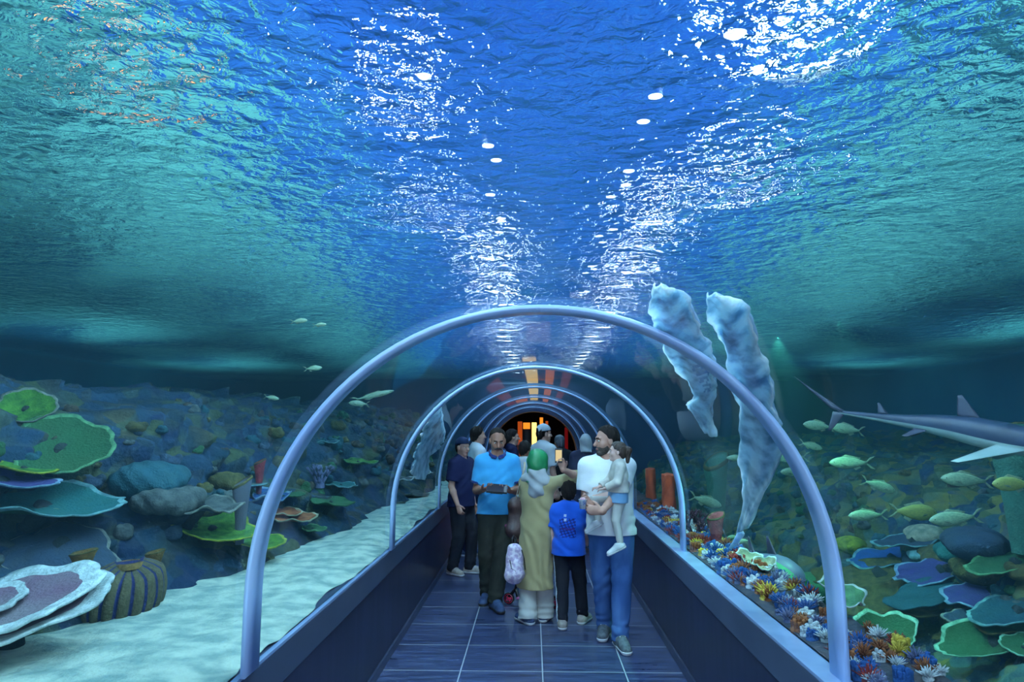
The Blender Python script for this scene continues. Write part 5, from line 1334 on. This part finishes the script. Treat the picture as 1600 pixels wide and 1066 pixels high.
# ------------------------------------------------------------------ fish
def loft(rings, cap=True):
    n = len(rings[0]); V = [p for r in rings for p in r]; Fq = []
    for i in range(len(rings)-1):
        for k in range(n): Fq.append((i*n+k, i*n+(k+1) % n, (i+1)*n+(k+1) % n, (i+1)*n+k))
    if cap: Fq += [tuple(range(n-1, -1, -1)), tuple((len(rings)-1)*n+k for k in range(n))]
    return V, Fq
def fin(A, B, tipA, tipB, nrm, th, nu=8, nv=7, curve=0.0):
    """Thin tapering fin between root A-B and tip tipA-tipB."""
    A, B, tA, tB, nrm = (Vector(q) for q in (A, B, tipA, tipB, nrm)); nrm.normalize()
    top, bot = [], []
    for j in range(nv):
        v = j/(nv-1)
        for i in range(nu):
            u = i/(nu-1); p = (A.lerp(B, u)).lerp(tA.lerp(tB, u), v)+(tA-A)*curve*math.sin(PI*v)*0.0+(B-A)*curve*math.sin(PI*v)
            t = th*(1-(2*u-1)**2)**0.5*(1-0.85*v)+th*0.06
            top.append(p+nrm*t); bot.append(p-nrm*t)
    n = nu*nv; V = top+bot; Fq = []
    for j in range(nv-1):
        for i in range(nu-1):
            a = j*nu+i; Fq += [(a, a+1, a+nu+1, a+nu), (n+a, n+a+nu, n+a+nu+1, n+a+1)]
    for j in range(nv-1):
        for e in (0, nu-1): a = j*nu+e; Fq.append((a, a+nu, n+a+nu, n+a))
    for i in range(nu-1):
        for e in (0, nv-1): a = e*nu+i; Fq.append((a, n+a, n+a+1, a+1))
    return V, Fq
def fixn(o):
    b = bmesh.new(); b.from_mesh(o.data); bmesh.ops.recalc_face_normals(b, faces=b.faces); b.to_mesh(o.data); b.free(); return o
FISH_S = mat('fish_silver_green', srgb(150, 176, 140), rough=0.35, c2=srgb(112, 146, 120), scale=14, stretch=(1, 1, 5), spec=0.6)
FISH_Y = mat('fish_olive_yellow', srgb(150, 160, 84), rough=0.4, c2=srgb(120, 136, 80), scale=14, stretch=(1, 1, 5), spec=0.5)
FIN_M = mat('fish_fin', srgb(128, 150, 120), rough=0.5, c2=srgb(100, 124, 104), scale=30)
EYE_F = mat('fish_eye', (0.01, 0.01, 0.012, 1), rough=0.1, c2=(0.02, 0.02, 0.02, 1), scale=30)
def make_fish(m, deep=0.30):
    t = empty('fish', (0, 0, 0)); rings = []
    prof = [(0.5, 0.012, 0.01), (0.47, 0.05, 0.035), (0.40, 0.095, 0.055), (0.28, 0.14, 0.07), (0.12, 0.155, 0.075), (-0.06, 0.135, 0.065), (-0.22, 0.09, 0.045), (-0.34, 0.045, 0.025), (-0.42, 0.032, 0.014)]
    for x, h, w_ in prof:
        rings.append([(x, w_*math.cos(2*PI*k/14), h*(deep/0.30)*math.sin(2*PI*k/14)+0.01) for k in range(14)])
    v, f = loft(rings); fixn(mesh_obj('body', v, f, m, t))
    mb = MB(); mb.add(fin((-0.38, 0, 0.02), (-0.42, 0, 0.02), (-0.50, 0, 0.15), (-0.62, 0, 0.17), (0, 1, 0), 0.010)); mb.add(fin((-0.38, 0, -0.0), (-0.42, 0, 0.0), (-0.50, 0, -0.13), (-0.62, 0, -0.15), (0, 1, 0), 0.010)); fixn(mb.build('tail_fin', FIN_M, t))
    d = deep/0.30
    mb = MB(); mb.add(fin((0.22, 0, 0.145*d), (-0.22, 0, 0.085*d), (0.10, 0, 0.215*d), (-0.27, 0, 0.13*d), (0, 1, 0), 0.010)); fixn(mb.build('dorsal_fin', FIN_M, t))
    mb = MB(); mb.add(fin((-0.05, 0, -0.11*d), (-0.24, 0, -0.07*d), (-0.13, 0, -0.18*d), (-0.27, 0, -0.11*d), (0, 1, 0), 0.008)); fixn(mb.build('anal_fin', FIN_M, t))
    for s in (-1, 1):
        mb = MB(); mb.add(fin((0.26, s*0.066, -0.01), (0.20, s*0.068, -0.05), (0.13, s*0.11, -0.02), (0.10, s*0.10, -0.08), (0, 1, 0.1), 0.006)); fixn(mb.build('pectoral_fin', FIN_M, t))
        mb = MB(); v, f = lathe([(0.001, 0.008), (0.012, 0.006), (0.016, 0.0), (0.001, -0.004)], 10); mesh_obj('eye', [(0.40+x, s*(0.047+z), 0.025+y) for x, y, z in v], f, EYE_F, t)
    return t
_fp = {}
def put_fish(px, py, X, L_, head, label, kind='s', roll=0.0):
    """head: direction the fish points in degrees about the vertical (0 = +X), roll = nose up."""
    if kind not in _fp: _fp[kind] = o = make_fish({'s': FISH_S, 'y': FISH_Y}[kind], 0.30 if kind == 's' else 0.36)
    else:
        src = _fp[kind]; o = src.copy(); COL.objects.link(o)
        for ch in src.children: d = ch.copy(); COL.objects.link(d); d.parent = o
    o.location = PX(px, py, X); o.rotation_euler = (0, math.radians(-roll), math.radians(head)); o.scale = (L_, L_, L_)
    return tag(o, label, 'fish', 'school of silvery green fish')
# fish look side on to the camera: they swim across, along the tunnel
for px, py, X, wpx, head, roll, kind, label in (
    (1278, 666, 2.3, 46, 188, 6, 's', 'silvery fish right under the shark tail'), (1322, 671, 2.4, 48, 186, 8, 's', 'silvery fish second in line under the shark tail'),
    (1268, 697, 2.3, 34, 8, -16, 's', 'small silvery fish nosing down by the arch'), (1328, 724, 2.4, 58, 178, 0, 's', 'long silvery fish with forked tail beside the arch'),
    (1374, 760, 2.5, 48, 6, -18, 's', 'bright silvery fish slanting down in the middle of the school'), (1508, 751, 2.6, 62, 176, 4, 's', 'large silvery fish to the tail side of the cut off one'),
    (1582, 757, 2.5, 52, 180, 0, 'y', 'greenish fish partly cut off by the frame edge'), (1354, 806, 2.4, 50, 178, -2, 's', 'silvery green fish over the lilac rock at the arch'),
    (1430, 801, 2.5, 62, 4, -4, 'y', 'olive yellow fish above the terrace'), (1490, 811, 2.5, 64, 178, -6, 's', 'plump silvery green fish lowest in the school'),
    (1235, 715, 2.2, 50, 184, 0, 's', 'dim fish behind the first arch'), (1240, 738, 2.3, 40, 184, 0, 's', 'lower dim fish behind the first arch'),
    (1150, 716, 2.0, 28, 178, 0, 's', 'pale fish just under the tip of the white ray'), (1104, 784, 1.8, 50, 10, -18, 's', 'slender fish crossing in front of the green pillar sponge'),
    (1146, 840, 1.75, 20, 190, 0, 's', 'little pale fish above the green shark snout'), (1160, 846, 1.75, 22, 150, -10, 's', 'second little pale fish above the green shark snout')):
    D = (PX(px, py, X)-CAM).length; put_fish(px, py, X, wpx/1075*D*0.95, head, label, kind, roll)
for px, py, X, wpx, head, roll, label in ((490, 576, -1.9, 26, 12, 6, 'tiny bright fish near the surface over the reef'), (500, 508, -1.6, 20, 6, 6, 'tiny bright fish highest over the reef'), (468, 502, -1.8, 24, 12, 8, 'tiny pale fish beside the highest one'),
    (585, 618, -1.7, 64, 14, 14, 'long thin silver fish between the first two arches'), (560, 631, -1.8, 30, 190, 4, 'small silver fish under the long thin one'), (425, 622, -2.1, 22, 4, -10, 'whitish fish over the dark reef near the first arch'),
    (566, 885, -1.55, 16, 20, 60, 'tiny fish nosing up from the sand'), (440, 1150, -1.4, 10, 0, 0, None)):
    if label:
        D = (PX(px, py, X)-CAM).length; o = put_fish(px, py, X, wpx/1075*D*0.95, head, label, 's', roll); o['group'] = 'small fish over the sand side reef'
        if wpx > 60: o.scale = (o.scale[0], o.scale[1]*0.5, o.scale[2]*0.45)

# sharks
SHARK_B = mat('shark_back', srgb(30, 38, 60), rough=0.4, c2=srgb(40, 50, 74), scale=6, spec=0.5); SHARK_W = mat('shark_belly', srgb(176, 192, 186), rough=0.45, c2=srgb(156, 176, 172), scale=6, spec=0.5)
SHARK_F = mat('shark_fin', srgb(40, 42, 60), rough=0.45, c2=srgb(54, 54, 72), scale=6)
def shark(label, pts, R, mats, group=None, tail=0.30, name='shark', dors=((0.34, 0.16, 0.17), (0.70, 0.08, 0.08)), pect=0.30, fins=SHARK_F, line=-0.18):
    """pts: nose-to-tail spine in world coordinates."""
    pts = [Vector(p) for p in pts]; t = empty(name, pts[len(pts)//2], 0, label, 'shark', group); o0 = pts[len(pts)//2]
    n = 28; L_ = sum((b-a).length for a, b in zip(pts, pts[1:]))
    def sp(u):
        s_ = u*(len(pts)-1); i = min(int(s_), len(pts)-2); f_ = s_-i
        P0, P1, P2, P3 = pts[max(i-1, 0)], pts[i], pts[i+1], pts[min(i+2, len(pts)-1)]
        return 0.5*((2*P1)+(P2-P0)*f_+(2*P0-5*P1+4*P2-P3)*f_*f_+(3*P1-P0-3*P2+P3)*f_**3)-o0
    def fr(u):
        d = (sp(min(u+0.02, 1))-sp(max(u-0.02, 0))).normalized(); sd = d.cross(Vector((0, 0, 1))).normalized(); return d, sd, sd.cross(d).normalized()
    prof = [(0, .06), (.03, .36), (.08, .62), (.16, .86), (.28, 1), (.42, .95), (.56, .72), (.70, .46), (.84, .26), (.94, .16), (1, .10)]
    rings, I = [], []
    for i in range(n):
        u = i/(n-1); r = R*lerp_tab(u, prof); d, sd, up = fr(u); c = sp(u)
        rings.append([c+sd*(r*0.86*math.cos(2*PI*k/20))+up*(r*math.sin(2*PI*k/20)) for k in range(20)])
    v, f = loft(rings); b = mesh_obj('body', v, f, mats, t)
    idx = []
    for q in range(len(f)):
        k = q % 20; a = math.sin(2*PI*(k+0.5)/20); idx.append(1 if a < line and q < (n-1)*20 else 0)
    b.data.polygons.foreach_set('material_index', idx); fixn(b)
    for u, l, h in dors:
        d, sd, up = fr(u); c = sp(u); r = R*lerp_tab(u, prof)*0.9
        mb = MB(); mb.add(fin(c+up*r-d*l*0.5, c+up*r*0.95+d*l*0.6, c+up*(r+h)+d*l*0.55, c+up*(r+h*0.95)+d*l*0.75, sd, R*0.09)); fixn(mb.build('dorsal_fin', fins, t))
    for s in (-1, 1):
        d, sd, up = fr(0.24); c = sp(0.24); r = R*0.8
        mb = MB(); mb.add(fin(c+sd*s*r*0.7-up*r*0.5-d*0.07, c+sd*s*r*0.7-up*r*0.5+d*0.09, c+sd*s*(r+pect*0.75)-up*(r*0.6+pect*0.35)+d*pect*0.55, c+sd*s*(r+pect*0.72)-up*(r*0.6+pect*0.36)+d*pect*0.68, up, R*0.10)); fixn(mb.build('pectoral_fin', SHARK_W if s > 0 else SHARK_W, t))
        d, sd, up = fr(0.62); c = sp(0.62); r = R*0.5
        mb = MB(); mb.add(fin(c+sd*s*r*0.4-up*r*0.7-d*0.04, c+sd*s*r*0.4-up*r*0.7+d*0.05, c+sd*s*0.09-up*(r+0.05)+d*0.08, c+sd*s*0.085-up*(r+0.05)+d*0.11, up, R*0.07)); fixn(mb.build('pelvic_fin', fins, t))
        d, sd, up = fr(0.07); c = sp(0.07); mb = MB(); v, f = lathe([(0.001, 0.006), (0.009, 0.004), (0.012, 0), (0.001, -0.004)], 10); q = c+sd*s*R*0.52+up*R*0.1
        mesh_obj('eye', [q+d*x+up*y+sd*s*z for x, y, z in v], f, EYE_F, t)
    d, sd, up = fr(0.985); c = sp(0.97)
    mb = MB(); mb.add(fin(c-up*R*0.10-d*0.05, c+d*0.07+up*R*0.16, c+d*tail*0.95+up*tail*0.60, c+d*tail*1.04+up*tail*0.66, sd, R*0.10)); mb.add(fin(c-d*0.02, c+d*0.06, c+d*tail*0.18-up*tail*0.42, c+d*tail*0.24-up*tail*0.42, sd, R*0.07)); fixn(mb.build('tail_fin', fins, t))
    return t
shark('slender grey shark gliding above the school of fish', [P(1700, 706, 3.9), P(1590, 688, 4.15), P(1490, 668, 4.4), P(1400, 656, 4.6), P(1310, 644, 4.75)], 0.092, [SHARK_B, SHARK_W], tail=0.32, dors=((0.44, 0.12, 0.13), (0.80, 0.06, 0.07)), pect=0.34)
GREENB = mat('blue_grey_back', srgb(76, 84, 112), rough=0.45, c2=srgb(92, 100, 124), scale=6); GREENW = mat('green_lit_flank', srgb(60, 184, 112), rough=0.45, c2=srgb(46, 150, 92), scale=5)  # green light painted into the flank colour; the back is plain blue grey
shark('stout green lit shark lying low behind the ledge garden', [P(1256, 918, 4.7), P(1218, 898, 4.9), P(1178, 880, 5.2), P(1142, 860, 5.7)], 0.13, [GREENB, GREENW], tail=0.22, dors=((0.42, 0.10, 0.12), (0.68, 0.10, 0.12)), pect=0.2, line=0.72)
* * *
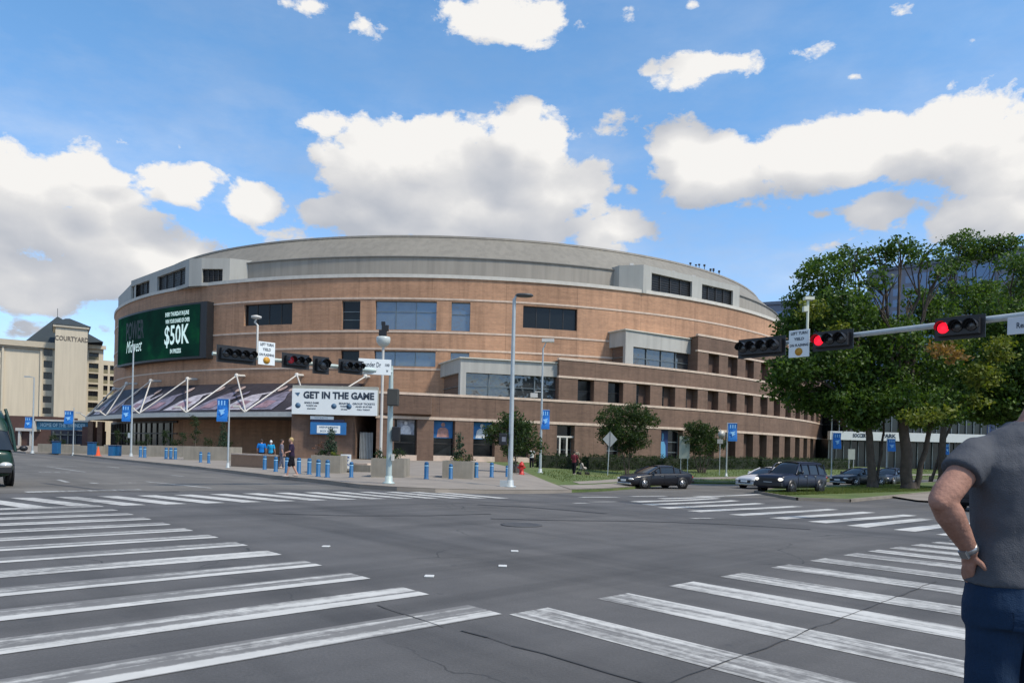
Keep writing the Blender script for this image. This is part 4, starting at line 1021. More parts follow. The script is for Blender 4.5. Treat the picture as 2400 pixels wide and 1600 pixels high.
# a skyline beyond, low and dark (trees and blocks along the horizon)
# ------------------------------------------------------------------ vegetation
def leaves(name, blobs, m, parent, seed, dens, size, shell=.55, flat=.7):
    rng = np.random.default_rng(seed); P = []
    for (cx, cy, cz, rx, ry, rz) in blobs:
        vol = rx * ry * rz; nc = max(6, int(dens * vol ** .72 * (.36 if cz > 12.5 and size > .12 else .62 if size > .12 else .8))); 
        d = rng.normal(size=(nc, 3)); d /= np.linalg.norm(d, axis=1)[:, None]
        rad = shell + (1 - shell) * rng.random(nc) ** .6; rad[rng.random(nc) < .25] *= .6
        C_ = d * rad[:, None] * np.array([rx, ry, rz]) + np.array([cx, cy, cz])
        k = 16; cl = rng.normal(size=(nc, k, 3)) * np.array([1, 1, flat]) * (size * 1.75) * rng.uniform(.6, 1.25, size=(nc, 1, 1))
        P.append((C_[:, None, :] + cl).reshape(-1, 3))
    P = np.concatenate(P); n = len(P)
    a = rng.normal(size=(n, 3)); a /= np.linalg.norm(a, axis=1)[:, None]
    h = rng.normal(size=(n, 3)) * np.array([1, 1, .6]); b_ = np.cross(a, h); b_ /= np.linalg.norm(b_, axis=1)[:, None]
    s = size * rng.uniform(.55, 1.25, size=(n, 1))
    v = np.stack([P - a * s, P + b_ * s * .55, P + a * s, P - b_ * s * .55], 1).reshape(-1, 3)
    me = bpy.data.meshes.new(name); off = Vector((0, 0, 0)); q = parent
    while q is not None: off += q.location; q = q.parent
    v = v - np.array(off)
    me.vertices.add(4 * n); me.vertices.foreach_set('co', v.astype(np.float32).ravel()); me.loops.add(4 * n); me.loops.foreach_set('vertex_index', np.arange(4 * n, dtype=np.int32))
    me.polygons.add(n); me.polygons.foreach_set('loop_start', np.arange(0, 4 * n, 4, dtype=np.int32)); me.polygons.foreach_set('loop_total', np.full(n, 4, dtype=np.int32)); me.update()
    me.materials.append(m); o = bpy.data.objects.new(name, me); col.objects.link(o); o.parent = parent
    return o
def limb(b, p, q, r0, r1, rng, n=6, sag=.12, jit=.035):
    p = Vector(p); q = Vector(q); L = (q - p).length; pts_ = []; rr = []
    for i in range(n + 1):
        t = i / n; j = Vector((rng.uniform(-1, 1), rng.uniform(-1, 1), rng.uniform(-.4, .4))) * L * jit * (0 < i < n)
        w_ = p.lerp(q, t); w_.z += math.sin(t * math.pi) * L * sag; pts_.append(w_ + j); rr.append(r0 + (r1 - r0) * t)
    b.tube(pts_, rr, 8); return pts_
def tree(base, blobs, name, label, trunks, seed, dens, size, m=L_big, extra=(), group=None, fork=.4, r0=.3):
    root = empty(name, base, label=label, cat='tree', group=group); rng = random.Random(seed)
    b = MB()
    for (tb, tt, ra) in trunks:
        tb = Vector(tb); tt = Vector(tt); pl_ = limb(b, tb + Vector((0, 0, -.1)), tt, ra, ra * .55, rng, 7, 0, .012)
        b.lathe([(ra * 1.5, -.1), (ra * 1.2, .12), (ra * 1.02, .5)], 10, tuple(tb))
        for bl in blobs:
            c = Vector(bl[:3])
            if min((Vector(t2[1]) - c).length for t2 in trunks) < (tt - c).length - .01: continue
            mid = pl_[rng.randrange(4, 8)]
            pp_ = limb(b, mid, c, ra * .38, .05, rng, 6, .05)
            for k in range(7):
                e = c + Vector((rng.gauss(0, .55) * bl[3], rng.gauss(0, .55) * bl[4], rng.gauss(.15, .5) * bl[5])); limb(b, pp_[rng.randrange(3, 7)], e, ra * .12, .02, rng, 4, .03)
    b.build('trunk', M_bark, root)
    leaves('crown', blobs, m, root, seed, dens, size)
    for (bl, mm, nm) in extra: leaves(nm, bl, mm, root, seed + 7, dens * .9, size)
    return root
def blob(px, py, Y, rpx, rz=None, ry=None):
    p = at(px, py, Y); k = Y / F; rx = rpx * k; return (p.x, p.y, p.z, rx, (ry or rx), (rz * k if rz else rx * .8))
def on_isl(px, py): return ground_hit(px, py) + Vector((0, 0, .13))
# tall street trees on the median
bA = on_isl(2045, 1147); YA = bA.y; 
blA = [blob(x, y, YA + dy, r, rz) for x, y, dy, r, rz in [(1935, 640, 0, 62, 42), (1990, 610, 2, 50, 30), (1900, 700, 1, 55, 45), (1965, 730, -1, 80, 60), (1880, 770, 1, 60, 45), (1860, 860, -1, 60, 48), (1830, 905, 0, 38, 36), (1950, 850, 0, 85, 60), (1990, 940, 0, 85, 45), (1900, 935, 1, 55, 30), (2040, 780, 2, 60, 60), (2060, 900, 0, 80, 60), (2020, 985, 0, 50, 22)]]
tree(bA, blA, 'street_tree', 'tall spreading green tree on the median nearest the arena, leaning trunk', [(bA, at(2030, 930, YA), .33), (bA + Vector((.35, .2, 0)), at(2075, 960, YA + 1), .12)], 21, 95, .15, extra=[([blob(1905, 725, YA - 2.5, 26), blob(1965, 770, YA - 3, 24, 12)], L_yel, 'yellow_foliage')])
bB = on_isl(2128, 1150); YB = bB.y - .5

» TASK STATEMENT
Extract all lines of the records above that include "this".

» RESULT OF THE EXERCISE
The Blender Python script for this scene continues. Write part 5, from line 1334 on. This part finishes the script. Treat the picture as 1600 pixels wide and 1066 pixels high.
Keep writing the Blender script for this image. This is part 4, starting at line 1021. More parts follow. The script is for Blender 4.5. Treat the picture as 2400 pixels wide and 1600 pixels high.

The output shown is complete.